Sometimes, in an email or message someone I don´t know says to me: "Hi, I´ m a straight guy and I like your pictures ..."

I don´t understand the reason he needs to tell me he is straight. We are not going to have sex!

Posted: Fri Mar 20, 2009 3:55 am
by Kay
DonnaT wrote:......I am only attracted to my wife, in either mode.
Ditto
Kay

Posted: Fri Mar 20, 2009 6:27 am
by April Rose
Ditto again. Or is that "Tritto"? :lol:

Posted: Fri Mar 20, 2009 9:20 am
by KimberlyS
Sandra, I struggled a lot growing up because my up bringing taught me that only drag queens and sissies wore girls clothes and they were both gay. I did not like boys in that way, only girls. So I guess I was waiting to turn gay. But I never did. Then the internet came along and I found out I was not the only one. I am one of the many happily married.

kim
joe in a skirt

Posted: Fri Mar 20, 2009 10:08 am
by Carolynn
Interesting. If you are TS and finally come out to family and friends to begin your transition, the first words out of their mouths after "You're gonna do what?" are "Does this mean you are gay?". It is really hard to get across to people that being TS is about self-identity not sexual orientation, since if they have never doubted who they are, they can only relate it to their own occasional secret doubts about their own sexuality. I dare say that het cds might have an inkling of what a TS is talking about, and that is far better than a "straight" or "gay" male.
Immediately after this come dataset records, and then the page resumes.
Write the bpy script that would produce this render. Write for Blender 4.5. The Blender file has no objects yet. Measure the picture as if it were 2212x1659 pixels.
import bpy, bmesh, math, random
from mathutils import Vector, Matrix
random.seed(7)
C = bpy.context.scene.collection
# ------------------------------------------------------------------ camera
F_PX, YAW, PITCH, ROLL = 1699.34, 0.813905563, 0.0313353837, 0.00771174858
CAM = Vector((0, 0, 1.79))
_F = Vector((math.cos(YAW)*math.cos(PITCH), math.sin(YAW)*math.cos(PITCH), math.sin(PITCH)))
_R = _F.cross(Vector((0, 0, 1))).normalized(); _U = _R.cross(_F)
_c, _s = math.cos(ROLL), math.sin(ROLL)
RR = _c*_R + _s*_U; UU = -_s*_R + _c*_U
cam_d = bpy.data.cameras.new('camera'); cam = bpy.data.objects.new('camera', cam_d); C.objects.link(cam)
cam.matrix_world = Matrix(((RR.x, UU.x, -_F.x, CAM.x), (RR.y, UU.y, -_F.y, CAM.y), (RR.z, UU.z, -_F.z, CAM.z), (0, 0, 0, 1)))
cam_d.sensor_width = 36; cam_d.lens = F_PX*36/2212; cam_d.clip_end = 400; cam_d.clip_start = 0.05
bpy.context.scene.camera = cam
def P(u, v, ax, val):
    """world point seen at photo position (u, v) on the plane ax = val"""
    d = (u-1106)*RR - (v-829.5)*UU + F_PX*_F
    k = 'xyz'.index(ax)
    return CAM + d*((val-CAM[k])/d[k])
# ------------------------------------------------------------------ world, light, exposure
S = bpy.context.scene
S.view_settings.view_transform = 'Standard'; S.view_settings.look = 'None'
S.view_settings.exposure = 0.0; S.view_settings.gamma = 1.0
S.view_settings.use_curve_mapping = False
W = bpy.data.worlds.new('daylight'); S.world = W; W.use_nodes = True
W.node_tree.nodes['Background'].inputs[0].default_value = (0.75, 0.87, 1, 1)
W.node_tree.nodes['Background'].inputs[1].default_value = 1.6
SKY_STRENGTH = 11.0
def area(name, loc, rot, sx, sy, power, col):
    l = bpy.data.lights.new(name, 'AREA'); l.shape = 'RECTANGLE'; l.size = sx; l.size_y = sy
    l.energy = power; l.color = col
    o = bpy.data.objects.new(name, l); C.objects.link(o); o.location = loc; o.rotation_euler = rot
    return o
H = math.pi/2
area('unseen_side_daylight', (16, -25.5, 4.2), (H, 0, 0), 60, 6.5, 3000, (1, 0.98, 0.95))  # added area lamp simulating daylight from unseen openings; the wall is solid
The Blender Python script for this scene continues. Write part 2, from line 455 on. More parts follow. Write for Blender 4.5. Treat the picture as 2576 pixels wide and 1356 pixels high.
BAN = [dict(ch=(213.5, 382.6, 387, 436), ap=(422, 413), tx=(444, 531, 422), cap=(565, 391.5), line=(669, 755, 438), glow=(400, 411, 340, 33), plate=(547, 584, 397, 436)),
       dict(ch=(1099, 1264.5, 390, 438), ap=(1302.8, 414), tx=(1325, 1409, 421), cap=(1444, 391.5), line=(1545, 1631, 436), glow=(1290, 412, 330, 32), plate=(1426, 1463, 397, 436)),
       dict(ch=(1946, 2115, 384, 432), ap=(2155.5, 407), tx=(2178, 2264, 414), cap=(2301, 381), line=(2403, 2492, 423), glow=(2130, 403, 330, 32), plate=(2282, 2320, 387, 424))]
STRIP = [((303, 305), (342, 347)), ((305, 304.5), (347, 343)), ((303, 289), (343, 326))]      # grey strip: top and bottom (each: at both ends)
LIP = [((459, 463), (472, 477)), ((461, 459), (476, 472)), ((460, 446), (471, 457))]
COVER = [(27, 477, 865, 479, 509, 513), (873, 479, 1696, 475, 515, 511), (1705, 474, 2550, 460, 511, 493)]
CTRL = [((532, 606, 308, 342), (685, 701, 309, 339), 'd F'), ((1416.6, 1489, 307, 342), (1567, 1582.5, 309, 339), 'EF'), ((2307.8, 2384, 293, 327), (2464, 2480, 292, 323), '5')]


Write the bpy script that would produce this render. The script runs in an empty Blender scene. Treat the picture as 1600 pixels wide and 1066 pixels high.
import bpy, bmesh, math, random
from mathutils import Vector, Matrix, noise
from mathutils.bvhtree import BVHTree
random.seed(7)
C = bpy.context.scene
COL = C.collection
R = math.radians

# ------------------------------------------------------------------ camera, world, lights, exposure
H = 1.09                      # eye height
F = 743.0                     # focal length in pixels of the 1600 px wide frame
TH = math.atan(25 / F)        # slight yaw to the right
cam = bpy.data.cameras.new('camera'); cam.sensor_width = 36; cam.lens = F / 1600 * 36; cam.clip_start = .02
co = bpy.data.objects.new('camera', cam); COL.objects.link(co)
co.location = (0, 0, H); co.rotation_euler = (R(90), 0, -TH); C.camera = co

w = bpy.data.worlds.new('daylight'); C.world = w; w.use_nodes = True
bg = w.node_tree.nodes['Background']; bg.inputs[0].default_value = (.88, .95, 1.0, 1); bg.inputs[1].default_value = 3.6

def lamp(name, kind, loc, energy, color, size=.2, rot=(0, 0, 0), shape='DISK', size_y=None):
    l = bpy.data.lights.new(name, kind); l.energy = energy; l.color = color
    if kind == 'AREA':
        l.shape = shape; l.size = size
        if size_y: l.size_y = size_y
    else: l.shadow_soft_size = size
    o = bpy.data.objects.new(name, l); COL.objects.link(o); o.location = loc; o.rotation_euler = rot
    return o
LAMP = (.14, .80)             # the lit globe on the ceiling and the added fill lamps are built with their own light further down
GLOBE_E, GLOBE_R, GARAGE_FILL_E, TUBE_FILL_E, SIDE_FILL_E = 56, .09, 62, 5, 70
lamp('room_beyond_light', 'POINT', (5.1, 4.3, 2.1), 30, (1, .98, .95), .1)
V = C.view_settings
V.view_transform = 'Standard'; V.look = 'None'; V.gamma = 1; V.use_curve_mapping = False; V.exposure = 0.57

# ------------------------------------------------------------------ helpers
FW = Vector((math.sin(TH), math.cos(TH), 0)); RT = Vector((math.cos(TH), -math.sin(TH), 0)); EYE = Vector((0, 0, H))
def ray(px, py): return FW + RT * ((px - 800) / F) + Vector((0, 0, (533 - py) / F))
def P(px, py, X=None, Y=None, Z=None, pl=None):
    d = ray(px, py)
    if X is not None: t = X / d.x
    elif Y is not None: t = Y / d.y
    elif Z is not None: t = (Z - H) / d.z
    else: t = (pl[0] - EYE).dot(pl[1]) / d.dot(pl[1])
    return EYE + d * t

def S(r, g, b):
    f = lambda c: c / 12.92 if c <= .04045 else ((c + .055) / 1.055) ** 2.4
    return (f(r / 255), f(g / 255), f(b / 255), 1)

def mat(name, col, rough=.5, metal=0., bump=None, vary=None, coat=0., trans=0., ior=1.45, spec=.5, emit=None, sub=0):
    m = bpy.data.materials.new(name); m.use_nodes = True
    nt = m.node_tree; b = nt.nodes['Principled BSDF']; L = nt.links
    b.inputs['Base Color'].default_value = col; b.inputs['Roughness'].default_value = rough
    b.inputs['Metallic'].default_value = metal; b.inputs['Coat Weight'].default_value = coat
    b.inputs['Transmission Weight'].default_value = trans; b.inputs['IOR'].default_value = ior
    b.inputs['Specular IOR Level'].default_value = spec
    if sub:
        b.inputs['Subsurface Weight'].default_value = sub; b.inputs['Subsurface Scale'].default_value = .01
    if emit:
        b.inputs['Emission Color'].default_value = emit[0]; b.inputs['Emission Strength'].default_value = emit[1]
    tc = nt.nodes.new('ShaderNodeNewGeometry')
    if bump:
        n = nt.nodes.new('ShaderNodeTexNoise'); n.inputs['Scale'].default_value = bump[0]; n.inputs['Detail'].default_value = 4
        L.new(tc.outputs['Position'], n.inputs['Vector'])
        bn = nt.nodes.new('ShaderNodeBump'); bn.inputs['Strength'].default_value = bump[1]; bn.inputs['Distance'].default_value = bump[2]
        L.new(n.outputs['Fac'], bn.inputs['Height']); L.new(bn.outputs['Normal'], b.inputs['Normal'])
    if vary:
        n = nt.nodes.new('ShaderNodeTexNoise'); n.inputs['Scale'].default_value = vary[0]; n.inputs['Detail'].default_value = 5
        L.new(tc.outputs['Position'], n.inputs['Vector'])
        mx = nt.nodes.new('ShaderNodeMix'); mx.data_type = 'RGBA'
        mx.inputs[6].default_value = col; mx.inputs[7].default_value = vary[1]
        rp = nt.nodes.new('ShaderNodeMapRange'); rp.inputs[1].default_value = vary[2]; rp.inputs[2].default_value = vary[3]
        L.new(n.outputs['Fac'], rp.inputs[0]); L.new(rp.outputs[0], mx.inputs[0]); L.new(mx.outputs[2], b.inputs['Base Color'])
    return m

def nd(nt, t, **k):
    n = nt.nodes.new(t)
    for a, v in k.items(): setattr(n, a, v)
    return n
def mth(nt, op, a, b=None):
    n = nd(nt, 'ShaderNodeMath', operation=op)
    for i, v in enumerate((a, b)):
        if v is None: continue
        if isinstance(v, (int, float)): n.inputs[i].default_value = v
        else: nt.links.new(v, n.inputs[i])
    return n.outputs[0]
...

Wives of TS and CDs seem to react similarly to one another following the "are you gay" question. Usually with embarrasment/anger (what will people say about me and my family/why didn't he tell me before I committed myself to him?), feelings of inadequacy (if I were more of a woman then this wouldn't be happening..or that's what people will say), and concern over their own sexuality (was I attracted to him because he was feminine--am I gay?). About the best response is loving and sympathetic attempt to understand.

Posted: Fri Mar 20, 2009 12:16 pm
by Amanda Barber
There definately are gay crossdressers.
Sexual orientation and gender ID are 2 different things. This work in both straight and gay individuals.